I399 da Yıldırım Han zamanın da ilçe ile birlik Sivas Osmanlı devletinin Egemenliği altına girmiş oldu.
—OSMANLI DEVLETİ ZAMANINDA ALTINYAYLA
(M.S.1398–1923) Kadı Burhaneddin’ in ülkesi üzerinde seferini devam ettirmek isteyen, Yıldırım Beyazıt, Amasya bölgesinde iken Sivas Hükümdarı Kadı Burhaneddin ile Akkoyunlu Hükümdarı Kara yülük Osman Beyin arası açılmış, bunun üzerine Kara Yülük Osman Bey, kendisini, Kadı Burhaneddin’ den koruması için, Timur’a elçi göndermiştir.
Timur bunun üzerine büyük bir ordu ile önce Erzurum’a, sonra da Erzincan’a geldi. Timur ile Yıldırım arasındaki büyük savaşa neden olan Kara Yülük Osman Timur’un Sivas’ı muhasarasına katılmışlardı.
1400 yılında Sivas ve çevresi teslim alınarak büyük bir katliam oldu. Şehir yakıldı ve yıkıldı halkın büyük bir kısmı kılıçtan geçirildi. Osmanlı hâkimiyeti burada sona ermiş ve Memlüklerin hâkimiyetine girmiştir.
1402 yılında yapılan Ankara savaşıyla Yıldırım Han’ın yenilmesiyle Anadolu beylikleri tekrar kuruldu.
Sivas 1402–1403 yılı içinde Çelebi Mehmet’in eline geçmiştir. Buraların temamen Osmanlı hâkimiyetine girmesi 1407/1408 tarihlerinde olmuş, Sivas şehri Çelebi Mehmet tarafından yeniden onarılmıştır.
Fatih Sultan Mehmet Otlukbeli hazırlıklarını burada yapmış ve bu savaşın ardından Sivas ve yöresi sakin ve barış içerisinde bir dönem yaşadı.

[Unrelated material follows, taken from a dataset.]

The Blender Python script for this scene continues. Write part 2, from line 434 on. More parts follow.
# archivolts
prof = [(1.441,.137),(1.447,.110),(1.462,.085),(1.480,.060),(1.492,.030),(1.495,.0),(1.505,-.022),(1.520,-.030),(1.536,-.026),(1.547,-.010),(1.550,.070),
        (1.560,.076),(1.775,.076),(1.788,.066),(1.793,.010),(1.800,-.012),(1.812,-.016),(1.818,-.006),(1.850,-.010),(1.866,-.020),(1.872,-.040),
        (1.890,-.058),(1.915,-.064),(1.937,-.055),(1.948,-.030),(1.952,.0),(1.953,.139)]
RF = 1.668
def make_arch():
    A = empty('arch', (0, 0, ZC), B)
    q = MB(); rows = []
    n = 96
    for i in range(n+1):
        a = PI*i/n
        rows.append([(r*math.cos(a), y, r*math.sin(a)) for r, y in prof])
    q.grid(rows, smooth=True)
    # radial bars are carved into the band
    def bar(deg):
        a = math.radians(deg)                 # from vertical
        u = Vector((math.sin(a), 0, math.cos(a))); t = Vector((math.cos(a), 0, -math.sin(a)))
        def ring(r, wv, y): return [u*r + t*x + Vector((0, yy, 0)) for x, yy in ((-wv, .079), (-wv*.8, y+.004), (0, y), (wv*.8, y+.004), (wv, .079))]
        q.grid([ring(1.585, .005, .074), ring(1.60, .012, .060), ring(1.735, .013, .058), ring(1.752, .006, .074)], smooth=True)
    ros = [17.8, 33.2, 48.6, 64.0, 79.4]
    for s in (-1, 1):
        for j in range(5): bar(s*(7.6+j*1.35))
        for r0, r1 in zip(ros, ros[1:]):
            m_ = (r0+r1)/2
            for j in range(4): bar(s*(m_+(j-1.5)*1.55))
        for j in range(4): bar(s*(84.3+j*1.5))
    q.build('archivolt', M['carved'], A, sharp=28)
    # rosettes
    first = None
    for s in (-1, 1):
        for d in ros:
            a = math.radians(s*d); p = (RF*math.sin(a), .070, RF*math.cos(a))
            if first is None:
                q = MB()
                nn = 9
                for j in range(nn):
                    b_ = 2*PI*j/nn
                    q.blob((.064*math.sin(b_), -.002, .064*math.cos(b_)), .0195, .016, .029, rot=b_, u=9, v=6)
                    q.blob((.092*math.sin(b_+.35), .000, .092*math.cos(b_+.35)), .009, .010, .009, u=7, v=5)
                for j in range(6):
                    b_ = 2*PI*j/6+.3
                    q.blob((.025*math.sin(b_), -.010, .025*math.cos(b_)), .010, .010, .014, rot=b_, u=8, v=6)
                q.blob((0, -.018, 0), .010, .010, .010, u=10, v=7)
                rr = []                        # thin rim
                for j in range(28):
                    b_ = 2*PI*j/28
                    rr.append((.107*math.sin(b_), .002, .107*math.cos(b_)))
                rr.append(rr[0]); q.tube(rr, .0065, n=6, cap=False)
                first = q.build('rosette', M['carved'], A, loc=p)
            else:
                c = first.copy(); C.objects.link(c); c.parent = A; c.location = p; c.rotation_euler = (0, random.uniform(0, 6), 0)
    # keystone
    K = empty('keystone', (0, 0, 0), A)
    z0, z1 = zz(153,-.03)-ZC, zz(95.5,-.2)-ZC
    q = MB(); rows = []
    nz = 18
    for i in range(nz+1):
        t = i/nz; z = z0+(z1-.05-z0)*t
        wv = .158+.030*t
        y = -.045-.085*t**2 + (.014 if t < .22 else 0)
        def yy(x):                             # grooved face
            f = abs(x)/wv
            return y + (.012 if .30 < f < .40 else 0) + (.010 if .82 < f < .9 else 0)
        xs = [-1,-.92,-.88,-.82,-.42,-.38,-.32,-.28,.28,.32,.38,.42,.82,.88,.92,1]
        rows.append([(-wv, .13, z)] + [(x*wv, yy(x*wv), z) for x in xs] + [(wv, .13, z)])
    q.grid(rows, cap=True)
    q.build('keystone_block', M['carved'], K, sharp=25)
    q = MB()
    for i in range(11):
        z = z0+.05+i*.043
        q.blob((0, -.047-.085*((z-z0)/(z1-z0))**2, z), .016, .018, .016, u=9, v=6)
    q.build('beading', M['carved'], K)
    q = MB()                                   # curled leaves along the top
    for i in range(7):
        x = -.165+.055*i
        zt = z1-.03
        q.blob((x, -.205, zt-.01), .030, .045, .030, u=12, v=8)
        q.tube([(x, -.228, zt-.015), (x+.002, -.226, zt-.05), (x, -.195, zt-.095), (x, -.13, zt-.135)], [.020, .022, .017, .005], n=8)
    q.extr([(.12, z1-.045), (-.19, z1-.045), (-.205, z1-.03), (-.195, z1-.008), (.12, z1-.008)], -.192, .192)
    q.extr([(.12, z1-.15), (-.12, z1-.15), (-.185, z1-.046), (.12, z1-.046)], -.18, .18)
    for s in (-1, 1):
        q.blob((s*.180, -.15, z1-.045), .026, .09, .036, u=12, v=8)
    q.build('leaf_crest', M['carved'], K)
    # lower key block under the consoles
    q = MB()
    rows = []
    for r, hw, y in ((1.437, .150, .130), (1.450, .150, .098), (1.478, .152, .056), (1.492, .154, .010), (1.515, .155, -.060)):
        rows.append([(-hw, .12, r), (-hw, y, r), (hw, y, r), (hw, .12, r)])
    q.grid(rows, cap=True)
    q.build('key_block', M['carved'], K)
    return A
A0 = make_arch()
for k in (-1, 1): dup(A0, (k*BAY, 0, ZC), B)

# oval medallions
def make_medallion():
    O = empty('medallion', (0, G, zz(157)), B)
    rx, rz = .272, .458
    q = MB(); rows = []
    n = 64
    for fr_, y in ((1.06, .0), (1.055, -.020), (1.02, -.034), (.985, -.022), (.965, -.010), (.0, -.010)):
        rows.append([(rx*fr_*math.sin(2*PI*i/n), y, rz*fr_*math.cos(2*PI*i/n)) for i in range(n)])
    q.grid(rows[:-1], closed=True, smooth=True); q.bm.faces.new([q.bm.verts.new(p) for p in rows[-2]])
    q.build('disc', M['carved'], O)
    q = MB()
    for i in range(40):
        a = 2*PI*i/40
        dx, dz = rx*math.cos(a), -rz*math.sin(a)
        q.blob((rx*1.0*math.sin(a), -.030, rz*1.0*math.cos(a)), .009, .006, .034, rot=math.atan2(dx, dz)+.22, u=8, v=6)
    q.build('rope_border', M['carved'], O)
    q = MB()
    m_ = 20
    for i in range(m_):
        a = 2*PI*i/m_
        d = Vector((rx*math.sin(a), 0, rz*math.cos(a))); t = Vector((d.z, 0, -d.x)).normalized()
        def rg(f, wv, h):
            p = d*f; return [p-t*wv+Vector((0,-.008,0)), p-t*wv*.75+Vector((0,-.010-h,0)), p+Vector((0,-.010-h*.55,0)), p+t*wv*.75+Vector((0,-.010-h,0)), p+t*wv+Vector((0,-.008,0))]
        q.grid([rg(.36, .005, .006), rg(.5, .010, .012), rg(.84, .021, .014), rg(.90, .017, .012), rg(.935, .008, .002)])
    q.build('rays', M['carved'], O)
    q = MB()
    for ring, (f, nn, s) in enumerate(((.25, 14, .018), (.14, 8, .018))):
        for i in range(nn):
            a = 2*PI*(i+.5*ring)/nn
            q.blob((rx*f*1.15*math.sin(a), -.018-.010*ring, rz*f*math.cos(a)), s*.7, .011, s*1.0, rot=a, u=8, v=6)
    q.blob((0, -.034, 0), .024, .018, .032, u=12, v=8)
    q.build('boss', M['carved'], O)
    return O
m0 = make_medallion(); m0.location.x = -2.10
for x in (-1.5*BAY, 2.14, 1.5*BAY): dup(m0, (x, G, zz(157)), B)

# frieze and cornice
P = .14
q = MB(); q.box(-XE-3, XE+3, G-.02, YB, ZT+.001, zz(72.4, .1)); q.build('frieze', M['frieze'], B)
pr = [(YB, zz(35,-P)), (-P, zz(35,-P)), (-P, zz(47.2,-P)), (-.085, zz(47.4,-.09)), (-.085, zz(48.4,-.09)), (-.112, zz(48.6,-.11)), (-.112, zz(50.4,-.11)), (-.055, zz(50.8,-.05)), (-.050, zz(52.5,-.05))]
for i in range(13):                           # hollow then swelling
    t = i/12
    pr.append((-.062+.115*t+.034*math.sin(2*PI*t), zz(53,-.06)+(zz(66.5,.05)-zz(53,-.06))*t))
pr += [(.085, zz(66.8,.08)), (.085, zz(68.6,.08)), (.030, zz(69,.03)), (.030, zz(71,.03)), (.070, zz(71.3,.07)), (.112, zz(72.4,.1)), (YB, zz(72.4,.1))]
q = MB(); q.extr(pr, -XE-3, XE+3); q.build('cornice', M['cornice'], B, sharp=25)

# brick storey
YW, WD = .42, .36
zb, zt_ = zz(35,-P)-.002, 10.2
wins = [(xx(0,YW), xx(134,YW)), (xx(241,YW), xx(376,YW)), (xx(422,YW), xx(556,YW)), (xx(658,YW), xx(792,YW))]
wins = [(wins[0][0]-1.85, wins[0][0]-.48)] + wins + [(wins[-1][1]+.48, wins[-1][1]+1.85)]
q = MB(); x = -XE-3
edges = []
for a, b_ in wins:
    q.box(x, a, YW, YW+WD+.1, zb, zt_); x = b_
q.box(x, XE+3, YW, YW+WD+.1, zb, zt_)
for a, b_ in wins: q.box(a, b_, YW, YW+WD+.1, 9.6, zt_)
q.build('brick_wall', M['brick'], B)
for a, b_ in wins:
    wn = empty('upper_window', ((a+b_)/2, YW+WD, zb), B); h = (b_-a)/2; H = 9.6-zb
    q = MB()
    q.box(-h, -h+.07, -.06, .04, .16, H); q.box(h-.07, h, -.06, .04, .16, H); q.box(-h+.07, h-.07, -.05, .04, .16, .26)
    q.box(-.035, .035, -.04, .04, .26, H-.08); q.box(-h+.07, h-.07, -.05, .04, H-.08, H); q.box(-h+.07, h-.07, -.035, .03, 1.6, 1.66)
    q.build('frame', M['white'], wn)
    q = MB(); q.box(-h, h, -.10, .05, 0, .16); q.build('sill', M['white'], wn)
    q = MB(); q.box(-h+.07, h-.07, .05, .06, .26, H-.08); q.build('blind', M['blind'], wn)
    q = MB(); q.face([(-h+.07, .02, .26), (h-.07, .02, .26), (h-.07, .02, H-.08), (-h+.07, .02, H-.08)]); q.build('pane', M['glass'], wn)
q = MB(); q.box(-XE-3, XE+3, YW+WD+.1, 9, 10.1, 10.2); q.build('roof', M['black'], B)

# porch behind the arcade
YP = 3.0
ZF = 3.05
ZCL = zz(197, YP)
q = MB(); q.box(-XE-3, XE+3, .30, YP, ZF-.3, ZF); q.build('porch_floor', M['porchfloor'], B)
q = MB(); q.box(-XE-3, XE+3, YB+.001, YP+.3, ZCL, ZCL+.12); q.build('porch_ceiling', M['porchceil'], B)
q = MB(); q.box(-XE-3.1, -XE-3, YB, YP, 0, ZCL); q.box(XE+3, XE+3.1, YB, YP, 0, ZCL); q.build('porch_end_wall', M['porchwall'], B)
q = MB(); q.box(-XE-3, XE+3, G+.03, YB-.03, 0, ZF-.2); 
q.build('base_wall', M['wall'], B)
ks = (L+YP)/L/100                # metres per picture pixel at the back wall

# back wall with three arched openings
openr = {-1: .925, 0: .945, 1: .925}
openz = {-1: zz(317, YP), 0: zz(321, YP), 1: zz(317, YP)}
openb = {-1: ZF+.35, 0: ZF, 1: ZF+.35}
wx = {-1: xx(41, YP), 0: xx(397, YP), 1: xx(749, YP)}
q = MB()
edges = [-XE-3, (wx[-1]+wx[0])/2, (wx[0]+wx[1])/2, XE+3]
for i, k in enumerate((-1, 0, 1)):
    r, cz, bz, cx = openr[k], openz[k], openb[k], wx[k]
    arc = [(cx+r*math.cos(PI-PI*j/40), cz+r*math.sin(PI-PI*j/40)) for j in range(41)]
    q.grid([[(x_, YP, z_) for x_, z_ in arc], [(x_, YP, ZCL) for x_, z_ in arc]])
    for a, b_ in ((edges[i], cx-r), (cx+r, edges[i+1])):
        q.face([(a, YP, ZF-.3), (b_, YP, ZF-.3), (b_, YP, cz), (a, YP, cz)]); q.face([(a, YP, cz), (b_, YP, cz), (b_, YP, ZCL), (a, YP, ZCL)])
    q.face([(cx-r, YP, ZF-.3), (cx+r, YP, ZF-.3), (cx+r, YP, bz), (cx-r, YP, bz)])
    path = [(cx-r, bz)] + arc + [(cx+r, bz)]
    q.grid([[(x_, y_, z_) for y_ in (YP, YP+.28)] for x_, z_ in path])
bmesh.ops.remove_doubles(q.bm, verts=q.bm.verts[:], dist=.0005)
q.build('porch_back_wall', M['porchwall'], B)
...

Osmanlı imparatorluğunda (1516) yapılan ilk büyük toprak düzenlenmesinde Eyaleti Rum (Sivas) olarak bilinen Sivas merkez olmak üzere bir eyalet haline getirilmiştir. Buraya bağlı 7 sancak vardır. Bunlar, Sivas merkez,1-Amasya, 2-Yozgat, 3-Kayseri, 4-Tokat, 5-Çorum, 6-Arapkir, 7-Divriği, Osmanlı- Rus savaşı (1877–1878) sırasında doğudan ilerleyen Rus orduları önünden kaçmak zorunda kalan Türk boyları’da bu tarihlerde aynı bölgelere yerleştirilmişlerdir.
Bunlar Altınyayla, ulaş, Kangal ve Şarkışla gibi bölgelere yerleştirilen kafkas bölgesinden gelen Türk oymaklardır.
İlçemiz, 93 harbi olarak bilnen Osmanlı-Rus savaşı sırasında doğudan batıyı göçlerle yerleşmişlerdir. Az sayıda Hırıstıyan Nüfusu da Cumhuriyetin ilanından sonra başta İstanbul olmak üzere büyük kentlere göçmüşlerdir.